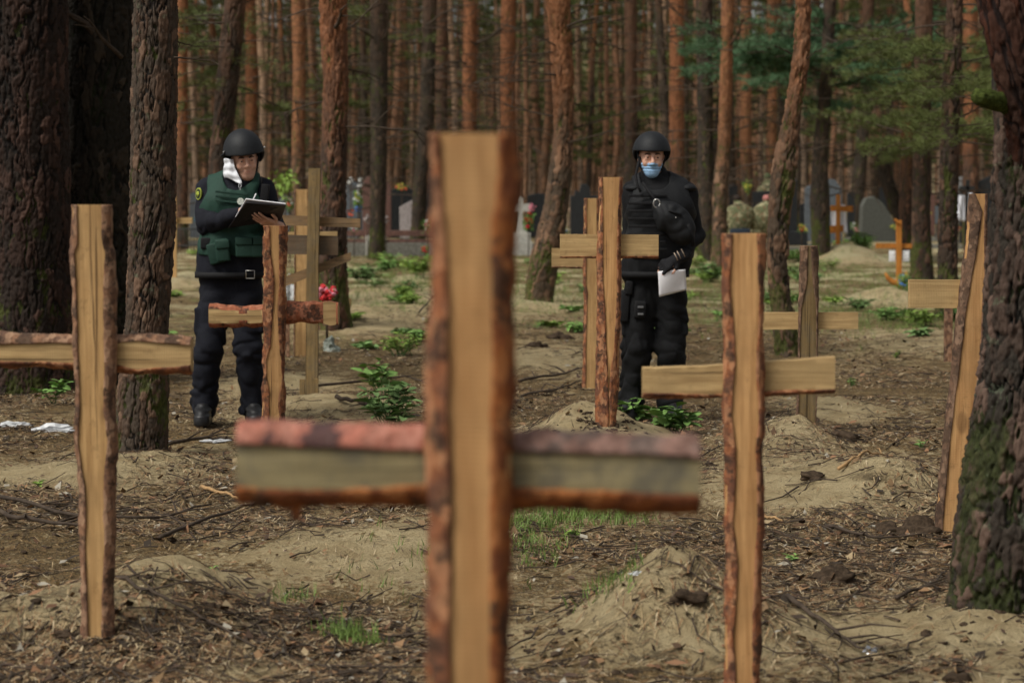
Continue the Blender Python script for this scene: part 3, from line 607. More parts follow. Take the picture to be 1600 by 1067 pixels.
adopt(MT[16], mesh_obj('limb', V, F, M['bark_d'], attrs=A))
for a in ((886, 42, 25.4, 962, -6, -.3, .018), (886, 46, 25.5, 990, 32, .4, .012), (884, 72, 25.5, 960, 48, .3, .014), (868, 72, 25.5, 828, 48, -.3, .012), (868, 118, 25.5, 817, 104, -.4, .015), (893, 28, 25.6, 930, 55, -.4, .008)): pxdead(MT[9], *a)
for a in ((524, 44, 20.3, 560, -8, -.2, .022), (540, 90, 20.5, 575, 80, .2, .01), (503, 130, 20.5, 470, 100, .1, .008)): pxdead(MT[6], *a)
for k_, a in ((7, (598, 62, 42.8, 648, 8, -1, .03)), (7, (583, 60, 42.8, 552, 20, -1, .025)), (7, (600, 150, 42.8, 645, 138, 1, .02)), (7, (582, 190, 42.8, 530, 196, -1, .02)), (8, (668, 40, 45.8, 712, -20, -1, .035)), (8, (662, 120, 45.8, 712, 92, -1, .025)), (8, (664, 200, 45.8, 700, 170, -1, .03)), (8, (655, 60, 45.8, 618, 30, 1, .03)), (44, (742, 70, 47.8, 800, 20, -1, .035)), (44, (742, 130, 47.8, 790, 110, -1, .03)), (44, (728, 100, 47.8, 690, 70, -1, .03)), (11, (1110, 60, 41.8, 1150, 20, -1, .03)), (11, (1090, 140, 41.8, 1060, 110, -1, .025)), (12, (1142, 70, 35.8, 1185, 25, -1, .025)), (12, (1126, 60, 35.8, 1100, 30, -1, .02)), (49, (978, 80, 50, 930, 70, -1, .03)), (49, (990, 110, 50, 1050, 100, -1, .03)), (17, (1430, 60, 32.8, 1380, 40, -1, .02)), (18, (1476, 60, 22.3, 1440, 50, -.4, .012))): pxdead(MT[k_], *a, sub=5)
for a in ((1236, 85, 17.5, 1215, 74, -.2, .008), (1220, 158, 17.5, 1200, 152, -.3, .006), (1250, 100, 17.6, 1300, 60, -.3, .007)): pxdead(MT[13], *a)
def whorls(root, px0, Y, ylo, yhi, n, L, sd_, tilt=.0):
    rnd = random.Random(sd_)
    for k in range(n):
        py = ylo+(yhi-ylo)*k/n+rnd.uniform(-6, 6); s = rnd.choice((-1, 1)); a = at(px0, py, Y)
        dead_branch(root, a, (s, rnd.uniform(-.7, .7), rnd.uniform(-.15, .35)+tilt), L*rnd.uniform(.5, 1.3), .0165 if Y > 30 else .012, None, 5, rnd)
for k, px, Y, n in ((7, 592, 43, 34), (8, 667, 46, 34), (9, 875, 25.6, 10), (11, 1101, 42, 26), (12, 1134, 36, 10), (14, 1285, 40, 14), (15, 1350, 60, 12), (17, 1442, 33, 12), (18, 1484, 22.5, 8), (5, 350, 25, 8), (16, 1415, 44, 10), (10, 1058, 52, 10), (6, 520, 20.5, 5))+tuple((40+q, f[1], f[3], 22) for q, f in enumerate(FAR9)):
    whorls(MT[k], px, Y, 10, 330 if Y > 30 else 250, n, 1.9 if Y > 30 else 1.2, k)
# --- needles
M['needle'] = (lambda t: (t.fin(t.mix(t.rnd(), t.mix(t.noise(t.obj(), 1.2, 3), (.06, .085, .025), (.13, .15, .04)), t.mix(t.noise(t.obj(), 1.7, 3), (.05, .085, .035), (.15, .15, .04))), .7, .2)))(NT('pine_needles'))
M['needle_blue'] = (lambda t: (t.fin(t.mix(t.noise(t.obj(), 1.5, 4), (.05, .115, .06), (.10, .175, .08)), .7, .2)))(NT('blue_green_needles'))
def tuft_geo(C, D, n, L, w, rng, spread=.9):
    """C centres, D directions (k,3): n thin triangles fanning from each centre"""
    k = len(C); d = np.repeat(D, n, 0)+rng.normal(0, spread, (k*n, 3))*.5; d /= np.linalg.norm(d, axis=1)[:, None]
    s = np.cross(d, rng.normal(0, 1, (k*n, 3))); s /= np.linalg.norm(s, axis=1)[:, None]+1e-9
    c = np.repeat(C, n, 0)+rng.normal(0, .02, (k*n, 3)); l = L*rng.uniform(.6, 1.2, (k*n, 1))
    V = np.stack([c-s*w/2, c+s*w/2, c+d*l], 1).reshape(-1, 3)
    return V, np.arange(k*n*3).reshape(-1, 3)
def bough_points(p, d, L, rng, ntw=14, droop=.15, spread=.42):
    """points and directions of tufts along a bough with side twigs"""
    p = np.array(p, float); d = np.array(d, float)/np.linalg.norm(d); side = np.cross(d, [0, 0, 1.]); side /= np.linalg.norm(side)
    C = []; D = []; lim = []
    for i in range(ntw):
        t = .2+.8*i/ntw; q = p+d*L*t+np.array([0, 0, -droop*L*t*t]); s = (-1)**i
        tl = L*spread*(1.15-t)*rng.uniform(.6, 1.2); td = side*s+d*.6+np.array([0, 0, rng.uniform(-.1, .25)]); td /= np.linalg.norm(td)
        m = max(2, int(tl/.09))
        for j in range(m): C.append(q+td*tl*(j+.5)/m+rng.normal(0, .03, 3)); D.append(td+np.array([0, 0, .35]))
        lim.append((q, q+td*tl))
    C.append(p+d*L); D.append(d)
    return np.array(C), np.array(D), lim
def foliage(name, boughs, mat, seed, nblade=10, L=.11, w=.012, root=None, limbs=True, ntw=14):
    rng = np.random.default_rng(seed); Cs = []; Ds = []; mb = MB()
    for (p, d, Lb) in boughs:
        C, D, lim = bough_points(p, d, Lb, rng, ntw); Cs.append(C); Ds.append(D)
        dd = np.array(d, float)/np.linalg.norm(d)
        if limbs:
            mb.tube([tuple(np.array(p)+dd*Lb*t+np.array([0, 0, -.15*Lb*t*t])) for t in (0, .35, .7, 1)], [.011*Lb, .008*Lb, .005*Lb, .002*Lb], 4, False)
            for a, b in lim: mb.tube([tuple(a), tuple(b)], [.003*Lb, .001*Lb], 3, False)
    V, F = tuft_geo(np.concatenate(Cs), np.concatenate(Ds), nblade, L, w, rng)
    o = mesh_obj(name, V, F, mat, smooth=False)
    l = mb.build('boughs', M['twig'], None) if limbs else None
    return o, l
def put_foliage(root, boughs, mat, seed, **kw):
    o, l = foliage('foliage', boughs, mat, seed, **kw)
    for x in (o, l):
        if x: adopt(root, x)
rb = random.Random(5)
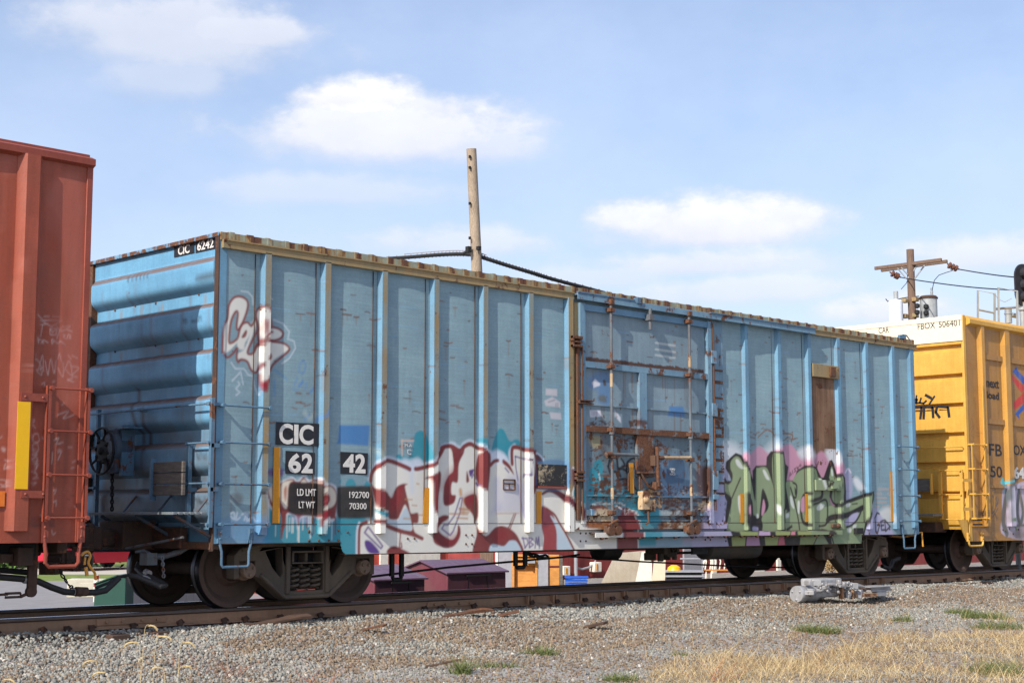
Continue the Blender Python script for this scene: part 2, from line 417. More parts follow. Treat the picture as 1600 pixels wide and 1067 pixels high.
M['black'] = plain('black_paint', (34, 33, 38), .55, var=.2)
M['blackp'] = plain('black_plate', (40, 39, 44), .6, var=.15)
M['reflect'] = plain('reflector_yellow', (205, 135, 12), .4, var=.1, scale=30)
M['hose'] = plain('rubber_hose', (44, 42, 42), .6, var=.2)
M['orange'] = plain('orange_lever', (205, 145, 60), .5)
M['alu'] = metal('cast_aluminium', (186, 186, 188), (140, 140, 142), .45, rust=.10, metallic=.25, dust=.3, streak=.4)
M['railside'] = metal('rail_side', (168, 130, 102), (138, 104, 80), .85, rust=.12, streak=.3, dust=.3, bump=.2)
M['railtop'] = plain('rail_top', (150, 158, 190), .22, metallic=.95, var=.1)
M['railhead'] = plain('rail_head_dark', (88, 74, 66), .4, metallic=.4, var=.2)
def wood(name, c1, c2, sc=(14, 14, .8), rough=.85):
    m, t, b = newmat(name); v = coords(t, sc); n = nz(t, v, 3, 8, .65, .4); v2 = coords(t); n2 = nz(t, v2, 2, 5)
    cc = mixc(t, rng_(t, n, .3, .7), s2l(c1), s2l(c2)); cc = mixc(t, rng_(t, n2, .4, .8, 0, .35), cc, tuple(x*.5 for x in s2l(c2)))
    t.links.new(cc, b.inputs['Base Color']); b.inputs['Roughness'].default_value = rough
    bp = N(t, 'ShaderNodeBump'); bp.inputs['Strength'].default_value = .4; bp.inputs['Distance'].default_value = .01
    t.links.new(n, bp.inputs['Height']); t.links.new(bp.outputs[0], b.inputs['Normal']); return m
M['pole'] = wood('pale_pole_wood', (192, 174, 150), (118, 98, 80), (30, 30, .9))
M['pole2'] = wood('dark_pole_wood', (138, 112, 94), (80, 60, 48), (30, 30, .9))
M['tie'] = wood('tie_wood', (92, 66, 50), (56, 42, 34), (2, 14, 14))
M['plank'] = wood('grey_plank', (116, 108, 100), (80, 72, 66), (2, 2, 12))
M['ply'] = wood('plywood', (214, 150, 76), (184, 122, 54), (2, 2, 6), .7)

def text(s, x0, x1, z0, z1, y, mat, parent, name='lettering', plane='front', bold=0.0, thick=.002):
    cu = bpy.data.curves.new(name, 'FONT'); cu.body = s; cu.offset = bold; cu.extrude = .001; cu.size = 1; cu.resolution_u = 4
    o = bpy.data.objects.new(name+'_tmp', cu); scene.collection.objects.link(o)
    dg = bpy.context.evaluated_depsgraph_get(); me = bpy.data.meshes.new_from_object(o.evaluated_get(dg)); me.name = name
    bpy.data.objects.remove(o)
    n = len(me.vertices); co = np.empty(n*3, np.float32); me.vertices.foreach_get('co', co); co = co.reshape(-1, 3)
    mn = co.min(0); mx = co.max(0); q = (co-mn)/np.maximum(mx-mn, 1e-6)
    if plane == 'front': out = np.stack([x0+q[:, 0]*(x1-x0), y-q[:, 2]*thick, z0+q[:, 1]*(z1-z0)], 1)
    else: out = np.stack([y-q[:, 2]*thick, x0+q[:, 0]*(x1-x0), z0+q[:, 1]*(z1-z0)], 1)
    me.vertices.foreach_set('co', out.astype(np.float32).ravel()); me.materials.clear(); me.materials.append(mat); me.update()
    o = bpy.data.objects.new(name, me); link(o, parent); return o

# ------------------------------------------------------------------ painted marks on the blue car's side
W = 1.492; LB = 7.80; TC = 6.19
SIDE = Raster(-7.82, 7.82, .6, 4.45, .0125)
def crop(ox, oy, s, Y=-W):
    def f(*pts): return [(lambda p: (p.x, p.z))(at(ox+a/s, oy+b/s, Y)) for a, b in pts]
    return f
A = crop(400, 730, 7.62); B = crop(550, 670, 5.3375); C_ = crop(680, 670, 5.333); D = crop(820, 700, 6.275)
E_ = crop(1110, 680, 5.613); F = crop(1230, 690, 6.276); G = crop(420, 640, 8.889); H = crop(340, 450, 6.275)
I_ = crop(890, 690, 7.625); J = crop(1000, 690, 6.669); K5 = crop(300, 600, 3.5575); P0 = crop(0, 0, 1)
cW = (222, 218, 208); cLB = (186, 202, 212); cM = (122, 46, 48); cR = (146, 26, 40); cT = (38, 138, 156); cP = (84, 54, 128)
cK = (22, 22, 26); cG = (132, 148, 112); cPk = (192, 138, 160); cLv = (168, 162, 192); cBl = (66, 122, 176); cCr = (214, 196, 164)
fl, st = SIDE.fill, SIDE.stroke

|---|

**What the task requires**
Give every line of the material that includes the string "Python".

**Solved problem**
Continue the Blender Python script for this scene: part 3, from line 607. More parts follow. Take the picture to be 1600 by 1067 pixels.
Continue the Blender Python script for this scene: part 2, from line 417. More parts follow. Treat the picture as 1600 pixels wide and 1067 pixels high.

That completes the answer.